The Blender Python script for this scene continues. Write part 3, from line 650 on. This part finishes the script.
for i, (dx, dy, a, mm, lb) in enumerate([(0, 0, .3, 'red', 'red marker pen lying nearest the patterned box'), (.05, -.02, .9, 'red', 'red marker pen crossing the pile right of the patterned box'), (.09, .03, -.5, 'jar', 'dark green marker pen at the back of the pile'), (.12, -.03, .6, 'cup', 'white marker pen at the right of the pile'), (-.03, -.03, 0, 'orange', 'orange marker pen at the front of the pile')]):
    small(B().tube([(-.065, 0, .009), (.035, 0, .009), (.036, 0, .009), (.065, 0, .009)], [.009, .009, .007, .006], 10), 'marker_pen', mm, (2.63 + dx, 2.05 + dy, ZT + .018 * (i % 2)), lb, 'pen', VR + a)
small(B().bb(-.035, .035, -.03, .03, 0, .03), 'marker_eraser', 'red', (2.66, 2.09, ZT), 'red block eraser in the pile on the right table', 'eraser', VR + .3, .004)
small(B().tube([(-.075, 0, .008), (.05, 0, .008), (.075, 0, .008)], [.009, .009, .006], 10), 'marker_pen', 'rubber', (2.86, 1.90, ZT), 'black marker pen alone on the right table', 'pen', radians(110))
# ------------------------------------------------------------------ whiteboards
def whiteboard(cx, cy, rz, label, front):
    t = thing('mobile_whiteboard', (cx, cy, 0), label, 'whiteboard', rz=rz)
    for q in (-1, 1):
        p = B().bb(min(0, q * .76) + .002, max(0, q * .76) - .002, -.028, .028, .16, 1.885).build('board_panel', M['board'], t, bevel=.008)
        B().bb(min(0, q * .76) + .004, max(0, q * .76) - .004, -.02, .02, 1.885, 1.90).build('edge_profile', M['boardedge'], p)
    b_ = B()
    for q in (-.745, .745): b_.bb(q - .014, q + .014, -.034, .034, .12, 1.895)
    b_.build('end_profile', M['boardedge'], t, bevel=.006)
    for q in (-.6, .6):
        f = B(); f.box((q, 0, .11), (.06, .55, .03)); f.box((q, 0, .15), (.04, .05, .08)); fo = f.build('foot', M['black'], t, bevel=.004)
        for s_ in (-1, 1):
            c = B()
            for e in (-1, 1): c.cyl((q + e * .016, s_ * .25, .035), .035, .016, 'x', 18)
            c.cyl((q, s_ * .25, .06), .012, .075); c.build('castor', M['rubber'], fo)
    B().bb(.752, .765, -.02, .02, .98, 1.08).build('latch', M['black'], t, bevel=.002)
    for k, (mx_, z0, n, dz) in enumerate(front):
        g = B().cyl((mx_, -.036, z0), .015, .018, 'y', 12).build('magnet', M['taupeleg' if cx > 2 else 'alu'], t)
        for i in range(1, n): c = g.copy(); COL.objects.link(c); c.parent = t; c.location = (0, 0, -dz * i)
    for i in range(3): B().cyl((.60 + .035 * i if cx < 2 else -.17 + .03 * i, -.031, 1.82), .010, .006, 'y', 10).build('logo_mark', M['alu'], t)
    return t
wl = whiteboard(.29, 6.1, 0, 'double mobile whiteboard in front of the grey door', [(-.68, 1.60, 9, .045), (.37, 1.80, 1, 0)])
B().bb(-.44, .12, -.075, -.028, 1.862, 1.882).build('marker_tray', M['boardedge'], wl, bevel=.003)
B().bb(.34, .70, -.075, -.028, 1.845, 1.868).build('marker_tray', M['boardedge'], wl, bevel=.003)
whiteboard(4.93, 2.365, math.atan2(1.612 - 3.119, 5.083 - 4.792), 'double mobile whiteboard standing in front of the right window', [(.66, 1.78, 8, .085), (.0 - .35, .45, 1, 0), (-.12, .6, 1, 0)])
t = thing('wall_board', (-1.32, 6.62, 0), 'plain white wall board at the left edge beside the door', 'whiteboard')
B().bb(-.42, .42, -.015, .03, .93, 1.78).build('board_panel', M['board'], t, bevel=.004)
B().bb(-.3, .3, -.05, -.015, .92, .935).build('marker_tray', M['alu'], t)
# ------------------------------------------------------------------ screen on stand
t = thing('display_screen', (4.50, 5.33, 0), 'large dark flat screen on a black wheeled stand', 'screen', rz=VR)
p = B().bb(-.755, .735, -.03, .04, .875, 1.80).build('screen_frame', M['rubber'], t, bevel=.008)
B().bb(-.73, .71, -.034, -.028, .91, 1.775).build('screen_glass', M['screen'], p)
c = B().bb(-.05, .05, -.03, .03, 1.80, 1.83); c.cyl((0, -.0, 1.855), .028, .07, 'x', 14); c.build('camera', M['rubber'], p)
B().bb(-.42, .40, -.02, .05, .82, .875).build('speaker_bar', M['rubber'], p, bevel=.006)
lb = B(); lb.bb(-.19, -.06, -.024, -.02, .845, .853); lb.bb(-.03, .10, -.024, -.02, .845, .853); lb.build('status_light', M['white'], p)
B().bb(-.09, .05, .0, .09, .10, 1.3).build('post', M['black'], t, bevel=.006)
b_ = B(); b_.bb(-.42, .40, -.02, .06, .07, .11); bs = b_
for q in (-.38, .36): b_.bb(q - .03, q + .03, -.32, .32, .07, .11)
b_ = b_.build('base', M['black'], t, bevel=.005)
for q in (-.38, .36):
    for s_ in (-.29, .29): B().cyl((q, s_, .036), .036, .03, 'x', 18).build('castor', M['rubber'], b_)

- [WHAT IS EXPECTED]
Write the material out again word for word.

- [PROBLEM SOLUTION]
The Blender Python script for this scene continues. Write part 3, from line 650 on. This part finishes the script.
for i, (dx, dy, a, mm, lb) in enumerate([(0, 0, .3, 'red', 'red marker pen lying nearest the patterned box'), (.05, -.02, .9, 'red', 'red marker pen crossing the pile right of the patterned box'), (.09, .03, -.5, 'jar', 'dark green marker pen at the back of the pile'), (.12, -.03, .6, 'cup', 'white marker pen at the right of the pile'), (-.03, -.03, 0, 'orange', 'orange marker pen at the front of the pile')]):
    small(B().tube([(-.065, 0, .009), (.035, 0, .009), (.036, 0, .009), (.065, 0, .009)], [.009, .009, .007, .006], 10), 'marker_pen', mm, (2.63 + dx, 2.05 + dy, ZT + .018 * (i % 2)), lb, 'pen', VR + a)
small(B().bb(-.035, .035, -.03, .03, 0, .03), 'marker_eraser', 'red', (2.66, 2.09, ZT), 'red block eraser in the pile on the right table', 'eraser', VR + .3, .004)
small(B().tube([(-.075, 0, .008), (.05, 0, .008), (.075, 0, .008)], [.009, .009, .006], 10), 'marker_pen', 'rubber', (2.86, 1.90, ZT), 'black marker pen alone on the right table', 'pen', radians(110))
# ------------------------------------------------------------------ whiteboards
def whiteboard(cx, cy, rz, label, front):
    t = thing('mobile_whiteboard', (cx, cy, 0), label, 'whiteboard', rz=rz)
    for q in (-1, 1):
        p = B().bb(min(0, q * .76) + .002, max(0, q * .76) - .002, -.028, .028, .16, 1.885).build('board_panel', M['board'], t, bevel=.008)
        B().bb(min(0, q * .76) + .004, max(0, q * .76) - .004, -.02, .02, 1.885, 1.90).build('edge_profile', M['boardedge'], p)
    b_ = B()
    for q in (-.745, .745): b_.bb(q - .014, q + .014, -.034, .034, .12, 1.895)
    b_.build('end_profile', M['boardedge'], t, bevel=.006)
    for q in (-.6, .6):
        f = B(); f.box((q, 0, .11), (.06, .55, .03)); f.box((q, 0, .15), (.04, .05, .08)); fo = f.build('foot', M['black'], t, bevel=.004)
        for s_ in (-1, 1):
            c = B()
            for e in (-1, 1): c.cyl((q + e * .016, s_ * .25, .035), .035, .016, 'x', 18)
            c.cyl((q, s_ * .25, .06), .012, .075); c.build('castor', M['rubber'], fo)
    B().bb(.752, .765, -.02, .02, .98, 1.08).build('latch', M['black'], t, bevel=.002)
    for k, (mx_, z0, n, dz) in enumerate(front):
        g = B().cyl((mx_, -.036, z0), .015, .018, 'y', 12).build('magnet', M['taupeleg' if cx > 2 else 'alu'], t)
        for i in range(1, n): c = g.copy(); COL.objects.link(c); c.parent = t; c.location = (0, 0, -dz * i)
    for i in range(3): B().cyl((.60 + .035 * i if cx < 2 else -.17 + .03 * i, -.031, 1.82), .010, .006, 'y', 10).build('logo_mark', M['alu'], t)
    return t
wl = whiteboard(.29, 6.1, 0, 'double mobile whiteboard in front of the grey door', [(-.68, 1.60, 9, .045), (.37, 1.80, 1, 0)])
B().bb(-.44, .12, -.075, -.028, 1.862, 1.882).build('marker_tray', M['boardedge'], wl, bevel=.003)
B().bb(.34, .70, -.075, -.028, 1.845, 1.868).build('marker_tray', M['boardedge'], wl, bevel=.003)
whiteboard(4.93, 2.365, math.atan2(1.612 - 3.119, 5.083 - 4.792), 'double mobile whiteboard standing in front of the right window', [(.66, 1.78, 8, .085), (.0 - .35, .45, 1, 0), (-.12, .6, 1, 0)])
t = thing('wall_board', (-1.32, 6.62, 0), 'plain white wall board at the left edge beside the door', 'whiteboard')
B().bb(-.42, .42, -.015, .03, .93, 1.78).build('board_panel', M['board'], t, bevel=.004)
B().bb(-.3, .3, -.05, -.015, .92, .935).build('marker_tray', M['alu'], t)
# ------------------------------------------------------------------ screen on stand
t = thing('display_screen', (4.50, 5.33, 0), 'large dark flat screen on a black wheeled stand', 'screen', rz=VR)
p = B().bb(-.755, .735, -.03, .04, .875, 1.80).build('screen_frame', M['rubber'], t, bevel=.008)
B().bb(-.73, .71, -.034, -.028, .91, 1.775).build('screen_glass', M['screen'], p)
c = B().bb(-.05, .05, -.03, .03, 1.80, 1.83); c.cyl((0, -.0, 1.855), .028, .07, 'x', 14); c.build('camera', M['rubber'], p)
B().bb(-.42, .40, -.02, .05, .82, .875).build('speaker_bar', M['rubber'], p, bevel=.006)
lb = B(); lb.bb(-.19, -.06, -.024, -.02, .845, .853); lb.bb(-.03, .10, -.024, -.02, .845, .853); lb.build('status_light', M['white'], p)
B().bb(-.09, .05, .0, .09, .10, 1.3).build('post', M['black'], t, bevel=.006)
b_ = B(); b_.bb(-.42, .40, -.02, .06, .07, .11); bs = b_
for q in (-.38, .36): b_.bb(q - .03, q + .03, -.32, .32, .07, .11)
b_ = b_.build('base', M['black'], t, bevel=.005)
for q in (-.38, .36):
    for s_ in (-.29, .29): B().cyl((q, s_, .036), .036, .03, 'x', 18).build('castor', M['rubber'], b_)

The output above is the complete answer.